Their job makes everything else easier for the other seven to eight players on the field.

Levy, who is in the midst of one of the best seasons of his career, already has four interceptions, including one for a touchdown, and leads the Lions in tackles with 49. Tulloch is second with 46 and has two sacks. That number is impressive when you consider how infrequently Detroit blitzes because of the strength of its front four.

The success of the linebackers comes from playing together -- Levy and Tulloch have been together for three seasons now, understanding each other and what will be coming from each play and each side.

That matters.

"It helps a lot," linebacker Palmer said. "Us three, us knowing the system as well as we do, it's very rare you have a lot of mistakes. You know, you have mistakes but they are really small mistakes you can easily correct.
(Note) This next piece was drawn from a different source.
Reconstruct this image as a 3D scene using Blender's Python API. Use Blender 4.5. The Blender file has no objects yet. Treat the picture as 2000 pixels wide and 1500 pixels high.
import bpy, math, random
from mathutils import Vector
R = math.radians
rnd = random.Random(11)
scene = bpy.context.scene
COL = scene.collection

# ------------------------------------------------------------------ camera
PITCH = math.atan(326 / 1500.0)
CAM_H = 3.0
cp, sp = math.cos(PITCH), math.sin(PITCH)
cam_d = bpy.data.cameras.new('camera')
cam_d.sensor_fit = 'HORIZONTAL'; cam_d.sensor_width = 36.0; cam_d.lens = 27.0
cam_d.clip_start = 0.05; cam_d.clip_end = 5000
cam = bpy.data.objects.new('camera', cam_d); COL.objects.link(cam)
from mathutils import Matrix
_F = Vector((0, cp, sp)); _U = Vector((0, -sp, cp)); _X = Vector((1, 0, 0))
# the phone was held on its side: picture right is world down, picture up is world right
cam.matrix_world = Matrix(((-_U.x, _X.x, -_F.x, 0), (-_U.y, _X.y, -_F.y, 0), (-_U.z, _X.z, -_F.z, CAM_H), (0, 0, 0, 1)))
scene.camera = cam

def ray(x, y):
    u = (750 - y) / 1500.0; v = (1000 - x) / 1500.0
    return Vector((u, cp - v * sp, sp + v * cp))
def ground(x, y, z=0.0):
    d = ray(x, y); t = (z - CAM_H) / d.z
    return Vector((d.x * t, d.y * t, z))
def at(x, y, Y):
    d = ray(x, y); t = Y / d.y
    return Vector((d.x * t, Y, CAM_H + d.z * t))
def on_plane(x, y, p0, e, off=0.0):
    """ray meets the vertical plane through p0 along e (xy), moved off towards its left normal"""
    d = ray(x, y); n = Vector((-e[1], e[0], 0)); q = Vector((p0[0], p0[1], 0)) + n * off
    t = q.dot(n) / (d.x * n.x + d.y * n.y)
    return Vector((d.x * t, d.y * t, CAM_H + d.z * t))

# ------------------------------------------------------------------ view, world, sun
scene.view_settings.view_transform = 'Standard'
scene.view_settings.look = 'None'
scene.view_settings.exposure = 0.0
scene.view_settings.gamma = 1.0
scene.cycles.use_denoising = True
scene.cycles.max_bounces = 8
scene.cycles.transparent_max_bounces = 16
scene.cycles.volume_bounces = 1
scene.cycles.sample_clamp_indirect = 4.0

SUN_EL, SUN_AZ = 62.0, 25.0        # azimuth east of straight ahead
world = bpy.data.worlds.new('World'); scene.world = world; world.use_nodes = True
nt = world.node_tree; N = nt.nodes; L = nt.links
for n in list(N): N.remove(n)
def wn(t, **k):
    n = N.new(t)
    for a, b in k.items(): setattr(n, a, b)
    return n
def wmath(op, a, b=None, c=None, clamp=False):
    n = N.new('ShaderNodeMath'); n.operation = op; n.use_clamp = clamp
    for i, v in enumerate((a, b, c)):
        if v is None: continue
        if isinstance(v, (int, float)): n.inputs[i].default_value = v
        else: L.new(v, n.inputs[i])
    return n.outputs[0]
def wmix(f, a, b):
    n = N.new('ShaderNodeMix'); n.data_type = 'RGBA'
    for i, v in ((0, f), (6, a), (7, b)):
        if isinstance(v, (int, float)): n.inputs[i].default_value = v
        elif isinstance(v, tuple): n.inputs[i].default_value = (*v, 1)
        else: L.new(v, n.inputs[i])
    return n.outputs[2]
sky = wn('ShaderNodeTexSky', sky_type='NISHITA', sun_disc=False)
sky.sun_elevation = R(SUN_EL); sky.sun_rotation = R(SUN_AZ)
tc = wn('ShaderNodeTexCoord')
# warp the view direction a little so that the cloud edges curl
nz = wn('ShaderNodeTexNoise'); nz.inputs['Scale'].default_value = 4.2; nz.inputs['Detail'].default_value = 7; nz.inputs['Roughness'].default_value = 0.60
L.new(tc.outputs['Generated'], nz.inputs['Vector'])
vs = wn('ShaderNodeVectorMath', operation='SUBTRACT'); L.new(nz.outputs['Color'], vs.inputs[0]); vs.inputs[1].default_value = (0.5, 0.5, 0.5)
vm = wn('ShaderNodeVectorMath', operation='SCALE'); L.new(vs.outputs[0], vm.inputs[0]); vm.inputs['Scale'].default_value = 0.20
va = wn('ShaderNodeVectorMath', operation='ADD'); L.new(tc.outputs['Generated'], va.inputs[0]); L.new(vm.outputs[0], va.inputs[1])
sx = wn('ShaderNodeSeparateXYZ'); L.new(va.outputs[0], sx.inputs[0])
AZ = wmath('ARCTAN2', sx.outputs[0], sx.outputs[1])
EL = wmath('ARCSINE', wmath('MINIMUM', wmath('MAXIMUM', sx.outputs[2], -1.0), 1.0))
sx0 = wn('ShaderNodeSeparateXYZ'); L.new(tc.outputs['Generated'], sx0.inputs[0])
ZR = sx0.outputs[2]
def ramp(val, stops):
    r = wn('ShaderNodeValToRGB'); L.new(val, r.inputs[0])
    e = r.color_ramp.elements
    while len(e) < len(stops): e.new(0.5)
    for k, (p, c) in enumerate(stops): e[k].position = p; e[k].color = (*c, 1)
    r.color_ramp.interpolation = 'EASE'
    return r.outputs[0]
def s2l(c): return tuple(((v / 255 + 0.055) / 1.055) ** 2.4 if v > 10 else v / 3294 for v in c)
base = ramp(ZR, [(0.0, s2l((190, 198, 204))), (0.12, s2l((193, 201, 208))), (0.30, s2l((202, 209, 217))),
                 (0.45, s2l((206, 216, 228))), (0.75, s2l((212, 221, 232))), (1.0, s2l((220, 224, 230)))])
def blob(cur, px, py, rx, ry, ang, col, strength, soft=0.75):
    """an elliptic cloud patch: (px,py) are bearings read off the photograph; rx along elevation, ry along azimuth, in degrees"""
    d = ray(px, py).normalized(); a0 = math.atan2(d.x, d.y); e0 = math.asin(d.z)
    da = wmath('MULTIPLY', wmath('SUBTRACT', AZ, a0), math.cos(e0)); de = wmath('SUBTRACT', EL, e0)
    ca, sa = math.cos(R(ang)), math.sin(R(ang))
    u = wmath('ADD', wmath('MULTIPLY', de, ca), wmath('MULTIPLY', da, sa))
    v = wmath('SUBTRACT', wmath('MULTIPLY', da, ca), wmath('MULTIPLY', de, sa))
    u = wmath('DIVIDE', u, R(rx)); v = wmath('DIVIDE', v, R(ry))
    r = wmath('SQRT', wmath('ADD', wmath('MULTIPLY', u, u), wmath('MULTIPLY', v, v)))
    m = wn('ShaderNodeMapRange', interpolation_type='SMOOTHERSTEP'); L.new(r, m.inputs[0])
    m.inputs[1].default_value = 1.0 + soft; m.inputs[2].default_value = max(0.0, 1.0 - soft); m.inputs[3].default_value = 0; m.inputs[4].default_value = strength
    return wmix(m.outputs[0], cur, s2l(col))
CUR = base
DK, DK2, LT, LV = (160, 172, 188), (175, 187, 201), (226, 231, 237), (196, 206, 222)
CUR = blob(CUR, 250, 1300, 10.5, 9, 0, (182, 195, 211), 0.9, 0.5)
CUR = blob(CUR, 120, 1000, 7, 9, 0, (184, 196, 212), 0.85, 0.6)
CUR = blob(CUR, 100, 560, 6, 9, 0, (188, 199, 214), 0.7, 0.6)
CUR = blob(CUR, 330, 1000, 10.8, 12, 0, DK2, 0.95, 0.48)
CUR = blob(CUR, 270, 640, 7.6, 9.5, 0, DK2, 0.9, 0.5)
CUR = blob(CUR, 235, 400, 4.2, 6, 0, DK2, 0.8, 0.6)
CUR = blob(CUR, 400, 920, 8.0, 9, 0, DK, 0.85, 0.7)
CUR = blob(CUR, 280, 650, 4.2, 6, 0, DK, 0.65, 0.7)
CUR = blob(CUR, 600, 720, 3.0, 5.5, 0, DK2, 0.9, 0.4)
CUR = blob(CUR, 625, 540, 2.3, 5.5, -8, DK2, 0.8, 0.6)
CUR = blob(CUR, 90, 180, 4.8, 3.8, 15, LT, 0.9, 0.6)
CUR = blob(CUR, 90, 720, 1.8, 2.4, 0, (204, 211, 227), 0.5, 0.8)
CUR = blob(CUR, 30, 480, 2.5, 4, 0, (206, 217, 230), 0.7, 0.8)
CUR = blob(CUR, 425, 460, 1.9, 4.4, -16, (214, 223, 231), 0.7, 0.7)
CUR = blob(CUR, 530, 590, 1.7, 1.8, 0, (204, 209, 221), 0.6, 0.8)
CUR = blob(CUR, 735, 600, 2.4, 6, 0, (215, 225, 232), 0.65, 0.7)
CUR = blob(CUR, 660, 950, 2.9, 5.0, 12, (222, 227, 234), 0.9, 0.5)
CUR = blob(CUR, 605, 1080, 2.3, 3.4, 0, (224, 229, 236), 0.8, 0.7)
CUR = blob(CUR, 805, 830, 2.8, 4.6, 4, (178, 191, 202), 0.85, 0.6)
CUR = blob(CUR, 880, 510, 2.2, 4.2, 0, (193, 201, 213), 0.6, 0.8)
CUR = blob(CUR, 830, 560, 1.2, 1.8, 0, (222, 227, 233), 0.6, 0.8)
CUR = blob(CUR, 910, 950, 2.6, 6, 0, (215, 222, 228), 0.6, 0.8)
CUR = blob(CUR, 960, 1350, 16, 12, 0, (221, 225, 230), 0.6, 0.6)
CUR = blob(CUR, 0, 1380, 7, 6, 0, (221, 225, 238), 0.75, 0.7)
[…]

"That's the big focus in our group. We don't have too many big mistakes. Just because of us all knowing the system."

A lot of that starts with Levy. His ability to read plays and instinctually end up in the right spot over and over again helps everyone on the Detroit defense. He's become increasingly adept at sniffing out opposing screens, and then there are the interceptions.

Yes, he's been the beneficiary of help on some of them -- two came directly because defensive line pressure forced bad passes -- but many of the plays he's making on his own, too.

His abilities didn't show up immediately to cornerback Rashean Mathis. When Mathis arrived in Detroit in August, one of his former teammates, cornerback Scott Starks, asked about Levy because they had both played at Wisconsin.

At first, Mathis didn't know what to say.

"I was like, 'I don't know, I'm trying to feel him out,' " Mathis said. "A couple of weeks ago, I called Scott and was like, 'He's a football player.' "

What Mathis saw was the communication he had with Levy on the field reading pass plays. They would often discuss potential route combinations between plays and alerted each other if they saw anything. Then, on rushing plays, he saw a player who always appeared to be around the ball.

The linebackers, though, are the players who make everything less stressful. A good linebacker group allows the defensive line to focus on rushing the passer, stopping the run and stunting more effectively. It allows the secondary to not have to worry about dropping down into run support or having to cover short routes over the middle.

"If you don't have a good linebacking corps, it could be some long days for you," Mathis said. "They keep tackles off of us. I'm a corner. Five tackles a game is what I want to stay around.

"If I get up to eight, nine, 10 tackles, that means my linebackers aren't getting to the ball. We don't have that problem here."

Any defense that has success needs those men in the middle doing all of it.